**PROBLEM STATEMENT**. Output every line of the material exactly, omitting images.

** BEGIN **

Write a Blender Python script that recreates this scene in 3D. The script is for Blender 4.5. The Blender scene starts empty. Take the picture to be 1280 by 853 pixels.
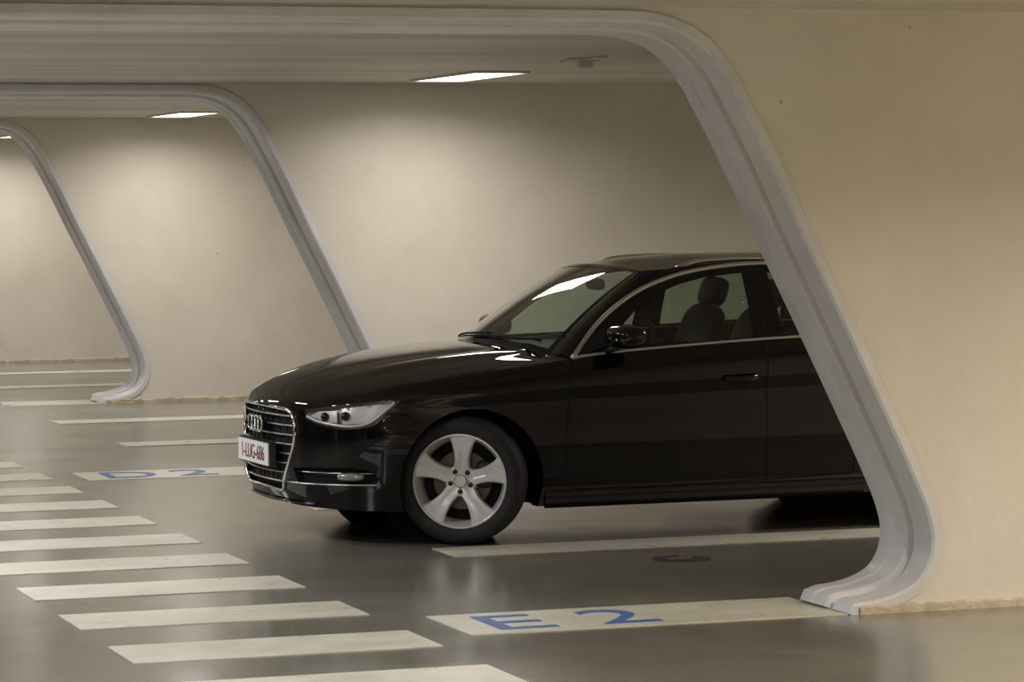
import bpy, bmesh, math, random
import numpy as np
from mathutils import Vector, Matrix
from mathutils.geometry import delaunay_2d_cdt
random.seed(3)
SC=bpy.context.scene
SC.view_settings.view_transform='Standard'
H=2.52; DA=12.04; MS=7.808; TH=0.45

# ---------------------------------------------------------------- helpers
def link(o,parent=None):
    SC.collection.objects.link(o)
    if parent: o.parent=parent
    return o
def mk(name,verts,faces,mat=None,parent=None,smooth=True,angle=None):
    me=bpy.data.meshes.new(name); me.from_pydata([tuple(map(float,v)) for v in verts],[],faces); me.update()
    if mat:
        for m in (mat if isinstance(mat,list) else [mat]): me.materials.append(m)
    bm=bmesh.new(); bm.from_mesh(me); bmesh.ops.remove_doubles(bm,verts=bm.verts,dist=2e-4)
    bmesh.ops.recalc_face_normals(bm,faces=bm.faces)
    for f in bm.faces: f.smooth=smooth
    if angle:
        for e in bm.edges:
            if len(e.link_faces)==2 and e.calc_face_angle(0)>math.radians(angle): e.smooth=False
    bm.to_mesh(me); bm.free()
    return link(bpy.data.objects.new(name,me),parent)
def empty(name,loc=(0,0,0),rz=0):
    o=bpy.data.objects.new(name,None); o.location=loc; o.rotation_euler=(0,0,rz); o.empty_display_size=.2
    return link(o)
def pchip(xs,ys):
    xs=np.array(xs,float); ys=np.array(ys,float); h=np.diff(xs); d=np.diff(ys)/h; m=np.zeros(len(xs))
    m[0]=d[0]; m[-1]=d[-1]
    for i in range(1,len(xs)-1):
        if d[i-1]*d[i]>0:
            w1=2*h[i]+h[i-1]; w2=h[i]+2*h[i-1]; m[i]=(w1+w2)/(w1/d[i-1]+w2/d[i])
    def f(x):
        x=min(max(x,xs[0]),xs[-1]); i=min(max(int(np.searchsorted(xs,x))-1,0),len(h)-1)
        t=(x-xs[i])/h[i]
        return ((1+2*t)*(1-t)**2*ys[i]+t*(1-t)**2*h[i]*m[i]+t*t*(3-2*t)*ys[i+1]+t*t*(t-1)*h[i]*m[i+1])
    return f
def catmull(pts,n=12,closed=False):
    P=[np.array(p,float) for p in pts]; out=[]; N=len(P)
    rng=range(N if closed else N-1)
    for i in rng:
        if closed: a,b,c,d=P[(i-1)%N],P[i],P[(i+1)%N],P[(i+2)%N]
        else:
            b,c=P[i],P[i+1]; a=P[i-1] if i>0 else 2*b-c; d=P[i+2] if i+2<N else 2*c-b
        l=lambda u,v: max(np.linalg.norm(u-v)**.5,1e-6)
        t0=0;t1=t0+l(a,b);t2=t1+l(b,c);t3=t2+l(c,d)
        for k in range(n):
            t=t1+(t2-t1)*k/n
            A1=(t1-t)/(t1-t0)*a+(t-t0)/(t1-t0)*b; A2=(t2-t)/(t2-t1)*b+(t-t1)/(t2-t1)*c; A3=(t3-t)/(t3-t2)*c+(t-t2)/(t3-t2)*d
            B1=(t2-t)/(t2-t0)*A1+(t-t0)/(t2-t0)*A2; B2=(t3-t)/(t3-t1)*A2+(t-t1)/(t3-t1)*A3
            out.append((t2-t)/(t2-t1)*B1+(t-t1)/(t2-t1)*B2)
    if not closed: out.append(P[-1])
    return out
def resample(pts,step,closed=True):
    P=[np.array(p,float) for p in pts]
    if closed: P=P+[P[0]]
    out=[]
    for a,b in zip(P[:-1],P[1:]):
        n=max(1,int(math.ceil(np.linalg.norm(b-a)/step)))
        for k in range(n): out.append(a+(b-a)*k/n)
    if not closed: out.append(P[-1])
    return out
def inside(p,poly):
    x,y=p; c=False; n=len(poly); j=n-1
    for i in range(n):
        xi,yi=poly[i][0],poly[i][1]; xj,yj=poly[j][0],poly[j][1]
        if (yi>y)!=(yj>y) and x<(xj-xi)*(y-yi)/(yj-yi)+xi: c=not c
        j=i
    return c
def patch(fn,outer,holes=(),step=.03,off=0.0,mirror=True,res=True):
    """triangulated patch of surface fn(a,b)->(x,y,z) in the 2D domain outer-holes"""
    loops=[resample(outer,step)]+[resample(h,step*.6) for h in holes] if res else [list(outer)]+[list(h) for h in holes]
    V=[];E=[]
    for L in loops:
        b=len(V); V+= [tuple(p) for p in L]; E+=[(b+i,b+(i+1)%len(L)) for i in range(len(L))]
    B=np.array(V); mn=B.min(0); mx=B.max(0)
    polys=[[tuple(p) for p in L] for L in loops]
    y=mn[1]+step*.5; r=0
    while y<mx[1]:
        x=mn[0]+step*(.5 if r%2 else .0)+.001
        while x<mx[0]:
            if inside((x,y),polys[0]) and not any(inside((x,y),h) for h in polys[1:]):
                if ((B-np.array((x,y)))**2).sum(1).min()>(step*.45)**2: V.append((x,y))
            x+=step
        y+=step*.87; r+=1
    vo,eo,fo,_,_,_=delaunay_2d_cdt([Vector(v) for v in V],E,[],0,1e-6)
    F=[]
    for f in fo:
        c=(sum(vo[i][0] for i in f)/3,sum(vo[i][1] for i in f)/3)
        if inside(c,polys[0]) and not any(inside(c,h) for h in polys[1:]): F.append(tuple(f))
    P=[]
    for v in vo:
        p=np.array(fn(v[0],v[1]))
        if off:
            e=1e-3; pu=np.array(fn(v[0]+e,v[1]))-p; pv=np.array(fn(v[0],v[1]+e))-p
            n=np.cross(pu,pv); n/=max(np.linalg.norm(n),1e-9)
            if n@(p-np.array((1.3,0,.6)))<0: n=-n
            p=p+n*off
        P.append(p)
    if mirror:
        k=len(P); P=P+[np.array((p[0],-p[1],p[2])) for p in P]; F=F+[tuple(i+k for i in reversed(f)) for f in F]
    return P,F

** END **

**RESULT**.
Write a Blender Python script that recreates this scene in 3D. The script is for Blender 4.5. The Blender scene starts empty. Take the picture to be 1280 by 853 pixels.
import bpy, bmesh, math, random
import numpy as np
from mathutils import Vector, Matrix
from mathutils.geometry import delaunay_2d_cdt
random.seed(3)
SC=bpy.context.scene
SC.view_settings.view_transform='Standard'
H=2.52; DA=12.04; MS=7.808; TH=0.45

# ---------------------------------------------------------------- helpers
def link(o,parent=None):
    SC.collection.objects.link(o)
    if parent: o.parent=parent
    return o
def mk(name,verts,faces,mat=None,parent=None,smooth=True,angle=None):
    me=bpy.data.meshes.new(name); me.from_pydata([tuple(map(float,v)) for v in verts],[],faces); me.update()
    if mat:
        for m in (mat if isinstance(mat,list) else [mat]): me.materials.append(m)
    bm=bmesh.new(); bm.from_mesh(me); bmesh.ops.remove_doubles(bm,verts=bm.verts,dist=2e-4)
    bmesh.ops.recalc_face_normals(bm,faces=bm.faces)
    for f in bm.faces: f.smooth=smooth
    if angle:
        for e in bm.edges:
            if len(e.link_faces)==2 and e.calc_face_angle(0)>math.radians(angle): e.smooth=False
    bm.to_mesh(me); bm.free()
    return link(bpy.data.objects.new(name,me),parent)
def empty(name,loc=(0,0,0),rz=0):
    o=bpy.data.objects.new(name,None); o.location=loc; o.rotation_euler=(0,0,rz); o.empty_display_size=.2
    return link(o)
def pchip(xs,ys):
    xs=np.array(xs,float); ys=np.array(ys,float); h=np.diff(xs); d=np.diff(ys)/h; m=np.zeros(len(xs))
    m[0]=d[0]; m[-1]=d[-1]
    for i in range(1,len(xs)-1):
        if d[i-1]*d[i]>0:
            w1=2*h[i]+h[i-1]; w2=h[i]+2*h[i-1]; m[i]=(w1+w2)/(w1/d[i-1]+w2/d[i])
    def f(x):
        x=min(max(x,xs[0]),xs[-1]); i=min(max(int(np.searchsorted(xs,x))-1,0),len(h)-1)
        t=(x-xs[i])/h[i]
        return ((1+2*t)*(1-t)**2*ys[i]+t*(1-t)**2*h[i]*m[i]+t*t*(3-2*t)*ys[i+1]+t*t*(t-1)*h[i]*m[i+1])
    return f
def catmull(pts,n=12,closed=False):
    P=[np.array(p,float) for p in pts]; out=[]; N=len(P)
    rng=range(N if closed else N-1)
    for i in rng:
        if closed: a,b,c,d=P[(i-1)%N],P[i],P[(i+1)%N],P[(i+2)%N]
        else:
            b,c=P[i],P[i+1]; a=P[i-1] if i>0 else 2*b-c; d=P[i+2] if i+2<N else 2*c-b
        l=lambda u,v: max(np.linalg.norm(u-v)**.5,1e-6)
        t0=0;t1=t0+l(a,b);t2=t1+l(b,c);t3=t2+l(c,d)
        for k in range(n):
            t=t1+(t2-t1)*k/n
            A1=(t1-t)/(t1-t0)*a+(t-t0)/(t1-t0)*b; A2=(t2-t)/(t2-t1)*b+(t-t1)/(t2-t1)*c; A3=(t3-t)/(t3-t2)*c+(t-t2)/(t3-t2)*d
            B1=(t2-t)/(t2-t0)*A1+(t-t0)/(t2-t0)*A2; B2=(t3-t)/(t3-t1)*A2+(t-t1)/(t3-t1)*A3
            out.append((t2-t)/(t2-t1)*B1+(t-t1)/(t2-t1)*B2)
    if not closed: out.append(P[-1])
    return out
def resample(pts,step,closed=True):
    P=[np.array(p,float) for p in pts]
    if closed: P=P+[P[0]]
    out=[]
    for a,b in zip(P[:-1],P[1:]):
        n=max(1,int(math.ceil(np.linalg.norm(b-a)/step)))
        for k in range(n): out.append(a+(b-a)*k/n)
    if not closed: out.append(P[-1])
    return out
def inside(p,poly):
    x,y=p; c=False; n=len(poly); j=n-1
    for i in range(n):
        xi,yi=poly[i][0],poly[i][1]; xj,yj=poly[j][0],poly[j][1]
        if (yi>y)!=(yj>y) and x<(xj-xi)*(y-yi)/(yj-yi)+xi: c=not c
        j=i
    return c
def patch(fn,outer,holes=(),step=.03,off=0.0,mirror=True,res=True):
    """triangulated patch of surface fn(a,b)->(x,y,z) in the 2D domain outer-holes"""
    loops=[resample(outer,step)]+[resample(h,step*.6) for h in holes] if res else [list(outer)]+[list(h) for h in holes]
    V=[];E=[]
    for L in loops:
        b=len(V); V+= [tuple(p) for p in L]; E+=[(b+i,b+(i+1)%len(L)) for i in range(len(L))]
    B=np.array(V); mn=B.min(0); mx=B.max(0)
    polys=[[tuple(p) for p in L] for L in loops]
    y=mn[1]+step*.5; r=0
    while y<mx[1]:
        x=mn[0]+step*(.5 if r%2 else .0)+.001
        while x<mx[0]:
            if inside((x,y),polys[0]) and not any(inside((x,y),h) for h in polys[1:]):
                if ((B-np.array((x,y)))**2).sum(1).min()>(step*.45)**2: V.append((x,y))
            x+=step
        y+=step*.87; r+=1
    vo,eo,fo,_,_,_=delaunay_2d_cdt([Vector(v) for v in V],E,[],0,1e-6)
    F=[]
    for f in fo:
        c=(sum(vo[i][0] for i in f)/3,sum(vo[i][1] for i in f)/3)
        if inside(c,polys[0]) and not any(inside(c,h) for h in polys[1:]): F.append(tuple(f))
    P=[]
    for v in vo:
        p=np.array(fn(v[0],v[1]))
        if off:
            e=1e-3; pu=np.array(fn(v[0]+e,v[1]))-p; pv=np.array(fn(v[0],v[1]+e))-p
            n=np.cross(pu,pv); n/=max(np.linalg.norm(n),1e-9)
            if n@(p-np.array((1.3,0,.6)))<0: n=-n
            p=p+n*off
        P.append(p)
    if mirror:
        k=len(P); P=P+[np.array((p[0],-p[1],p[2])) for p in P]; F=F+[tuple(i+k for i in reversed(f)) for f in F]
    return P,F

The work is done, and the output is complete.